Learnings from Borlänge

Train Station Michail Sarafidis More

This proposal for Bolange’s Central Station features a symmetrical facade in a simplified Greek Doric style. Built in purple-red granite and white-washed brick, it creates a massive monumental composition which, as the traveler moves closer, begins to reveal its more intricate and idiosyncratic details.

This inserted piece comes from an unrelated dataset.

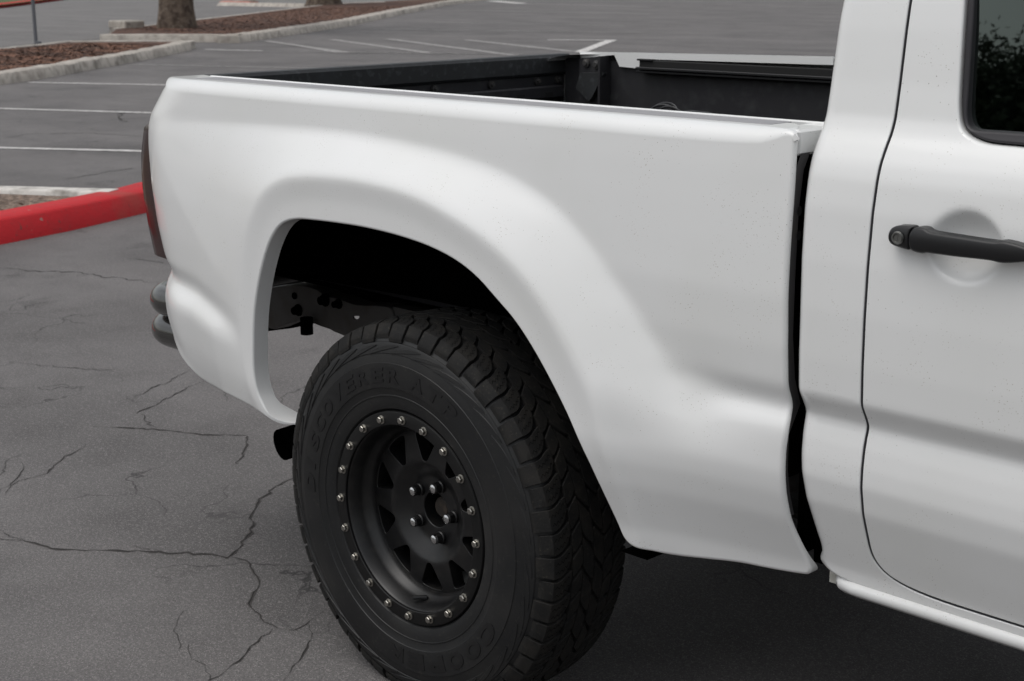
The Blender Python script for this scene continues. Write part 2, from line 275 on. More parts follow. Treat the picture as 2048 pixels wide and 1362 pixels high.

The design fluctuates between large expanses of rough natural materials and short bursts of extravagance to accentuate important elements. The central entrance features a modified Serlian-window-type archway with a semi-circular opening above. The arch is crowned by a globe ornament, in contrast with the starkness of the rest of the building. A similar Serlian arch motif is repeated on the other entrances to the station, giving the design a unifying uniformity. The entire building is set on a series of intersecting axes, each in turn determining the position and orientation of the rooms they run through. The central hall is positioned on the intersection of the two major axes, with two waiting rooms either side. Two smaller halls are placed at each of the two short ends of the building, while the Doric colonnade runs the entire length of the building on south-eastern main elevation, providing shelter. Auxiliary spaces such as shops and amenities are not shown in the plan.The vast copper roof, sadly not completely resolved in this design, is steep to provide protection from heavy snowfall. It is supported by a simplified Corinthian cornice made in granite, although in retrospect I would have removed the cornice and instead replaced it with exposed timber rafters set in a deep projection. 

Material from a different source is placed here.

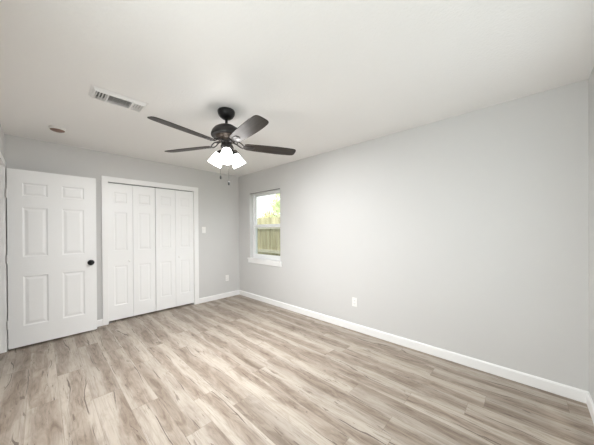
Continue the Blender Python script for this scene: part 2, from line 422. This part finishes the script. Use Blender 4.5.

Pressed for time, the drawing is not entirely finished. It would perhaps help the reader to imagine the intricate ironwork of the wall of glazing behind the colonnade and arched entrances, which look menacingly empty at the moment, as well as the discreet cornice over the windows of the first floor. All these elements would help ‘ground’ the design by providing an additional sense of the human scale. This design has been an exercise in the intersection of the rigidly classical with the vernacular, of mass with instances of intricacy, and although not entirely successful it has been a great learning experience. The more sharp-eyed reader might also notice a certain flying squirrel in this drawing, drawn as part of a lost bet, a reminder that Engelsberg is both a place for learning and a place for forging friendships.